When invited to meet and address the common schools of the county of Norfolk, at a county school picnic held in a grove near Simcoe, the 24th of last June, I determined to proceed thither, not by railroad and stage, as usual, but in a skiff fifteen feet and a half long, in which I had been accustomed for some months to row in Toronto Harbour, between six and eight o'clock in the morning.
Providing, as far as possible, against the double danger of swamping and capsizing, by a canvas deck, proper ballast, and fittings of the sail, I crossed Lake Ontario alone from Toronto to Port Dalhousie in nine hours; had my skiff conveyed thence to Port Colborne on a Canadian vessel, through the Welland Canal, and proceeded along the north shore of Lake Erie, rowing in one day, half-way against head wind, from the mouth of Grand River to Port Dover, a distance of forty miles, taking refreshments and rest at farm houses, and bathing three times during the day. The following day scarcely conscious of fatigue, I delivered two addresses; the one to a vast assemblage of school pupils and their friends, in a grove; the other a lecture to teachers and trustees in the evening.
After visiting my island and witnessing the productive and excellent garden of the family that occupies it, I returned to Toronto in my skiff, by the way of Niagara river, sailing in one day between sun-rise and sun-set (stopping for three hours at Port Colborne) from Grand River to Chippewa, within two miles of the Falls.
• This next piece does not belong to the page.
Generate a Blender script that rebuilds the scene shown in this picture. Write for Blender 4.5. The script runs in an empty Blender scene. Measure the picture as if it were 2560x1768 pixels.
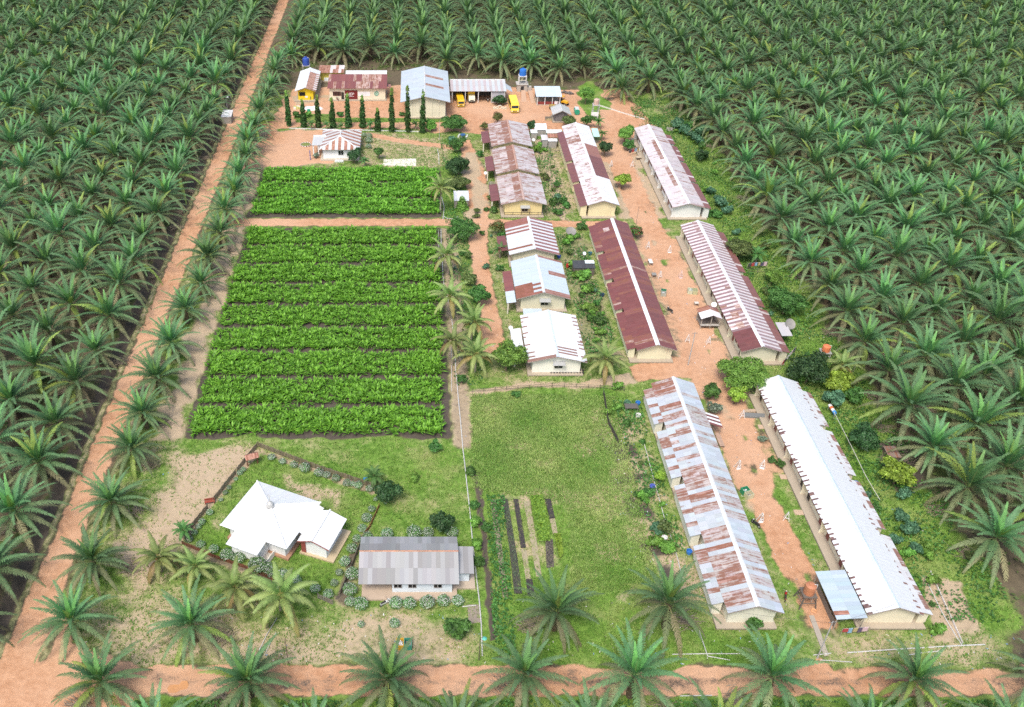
import bpy, math, random
import numpy as np
from mathutils import Vector
random.seed(7); RNG = np.random.default_rng(11)
sc = bpy.context.scene; COL = sc.collection
# ---------------------------------------------------------------- survey: site plan points read through the drone camera
F, TH, CX, CY, H = 2297., math.atan(1694/2297.), 1036., 884., 100.
CT, ST = math.cos(TH), math.sin(TH)
def G(px, py, z=0.):
    a, b = (px-CX)/F, (py-CY)/F
    dz = -ST-b*CT; t = (z-H)/dz
    return (a*t, (CT-b*ST)*t)
def ppm(py): return (py+810)*.00805                      # pixels per metre at that row
# ---------------------------------------------------------------- materials
MATS = {}
def newmat(name):
    m = bpy.data.materials.new(name); m.use_nodes = True
    nt = m.node_tree; b = nt.nodes['Principled BSDF']; MATS[name] = m
    return m, nt, b
def N(nt, t, **kw):
    n = nt.nodes.new(t)
    for k, v in kw.items():
        if k.startswith('i_'): n.inputs[k[2:].replace('_', ' ')].default_value = v
        else: setattr(n, k, v)
    return n
def L(nt, a, b): nt.links.new(a, b)
def attr(nt, name): return N(nt, 'ShaderNodeAttribute', attribute_name=name)
def math_(nt, op, a, b=None, c=None, clamp=False):
    n = N(nt, 'ShaderNodeMath', operation=op, use_clamp=clamp)
    for i, x in enumerate((a, b, c)):
        if x is None: continue
        if isinstance(x, (int, float)): n.inputs[i].default_value = x
        else: L(nt, x, n.inputs[i])
    return n.outputs[0]
def mix(nt, fac, a, b, blend='MIX'):
    n = N(nt, 'ShaderNodeMix', data_type='RGBA', blend_type=blend)
    for s, x in ((n.inputs[0], fac), (n.inputs[6], a), (n.inputs[7], b)):
        if isinstance(x, (int, float)): s.default_value = x
        elif isinstance(x, tuple): s.default_value = (*x[:3], 1)
        else: L(nt, x, s)
    return n.outputs[2]
def coords(nt, scale, kind='Object'):
    tc = N(nt, 'ShaderNodeTexCoord'); mp = N(nt, 'ShaderNodeMapping'); mp.inputs['Scale'].default_value = scale
    L(nt, tc.outputs[kind], mp.inputs[0]); return mp.outputs[0]
def noise(nt, vec, scale, detail=4., rough=.6):
    n = N(nt, 'ShaderNodeTexNoise', i_Scale=scale, i_Detail=detail, i_Roughness=rough)
    if vec is not None: L(nt, vec, n.inputs['Vector'])
    return n.outputs['Fac']
def sstep(nt, x, lo, hi):
    n = N(nt, 'ShaderNodeMapRange', interpolation_type='SMOOTHSTEP')
    for s, v in ((n.inputs[0], x), (n.inputs[1], lo), (n.inputs[2], hi)):
        if isinstance(v, (int, float)): s.default_value = v
        else: L(nt, v, s)
    return n.outputs[0]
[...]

I had my skiff conveyed on a waggon over the portage from Chippewa to Queenstown (ten miles), and started from Niagara to Toronto about noon of the first Friday in July. When a little more than half way across the lake, I encountered a heavy north-east storm of rain and wind, and a fog so thick as to completely obscure the Toronto light-house, which was within a mile of me. When it became so dark that I could not see my compass, I laid my course, with the sail reefed, by the wind and waves, reaching (a mile west of my due course) the east side of the Humber Bay, between ten and eleven in the evening, and making my way, by a hard pull, to the Toronto Yacht Club House a little before midnight.
About four weeks since my son and myself made the voyage in the same skiff from Toronto to Long Point, but proceeding by railroad from Port Dalhousie to Port Colborne, intending to spend a week or two on the farm, and two or three days on the Island.
I conclude this epitomised sketch with three remarks. I am satisfied of the truth of what I have long believed, that a small boat is as safe, if not safer, than a large one, if properly constructed, fitted out, trimmed, and managed. I believe that many a large open boat, if not capsized by the wind, would have been swamped by the waves over which my little craft rode in safety.